Uma das mais cotadas é a chamada energia do vácuo, que, ao contrário do que se pensa, não é vazio. O vácuo é rico em partículas muito fugazes que surgem e desaparecem antes que possam ser detectadas e poderiam fornecer a força antigravitacional que faz os corpos celestes se afastarem. Para a física de partículas, a força do vácuo é o correspondente à constante cosmológica, termo que Albert Einstein acrescentou às equações da relatividade geral para que sua teoria representasse um Universo estático. “Mas essa seria uma solução feia, porque a densidade de energia do vácuo teria de ser 10120 [o número um seguido de 120 zeros] maior do que a observada pelos astrônomos”, comenta Élcio Abdalla.

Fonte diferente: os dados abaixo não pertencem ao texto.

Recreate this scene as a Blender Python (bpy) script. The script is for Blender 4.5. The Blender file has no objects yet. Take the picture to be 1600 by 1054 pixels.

Nasa/ESA/STSclA cruz de Einstein: galáxia no centro da imagem curva o espaço e transforma em quatro um único quasar, comprovando efeito previsto pelo físico alemãoNasa/ESA/STScl

Pode ser também que a energia escura seja uma espécie de fluido desconhecido, chamado pelos astrônomos de quintessência, em alusão aos quatro elementos que se acreditava que compunham o Universo (ar, água, fogo e terra). Ou ainda, que ela não exista, e os efeitos atribuídos a ela sejam consequência de o Universo não ser homogêneo como se imagina e a Via Láctea se encontrar em uma região contendo muito pouca matéria. O astrofísico Filipe Abdalla, pesquisador da University College London e filho de Élcio Abdalla, trabalha em dois experimentos mais avançados, que integram a quarta fase da busca da energia escura e só devem começar a funcionar em alguns anos: o do satélite Euclid e o do telescópio de micro-ondas Square Kilometre Array, a ser construído na África do Sul ou na Austrália. “Se for alguma incorreção nas equações de Einstein, que explicam bem a atração gravitacional nas galáxias”, comentou Filipe durante uma visita a São Paulo em agosto de 2009, “esses experimentos nos permitirão saber”.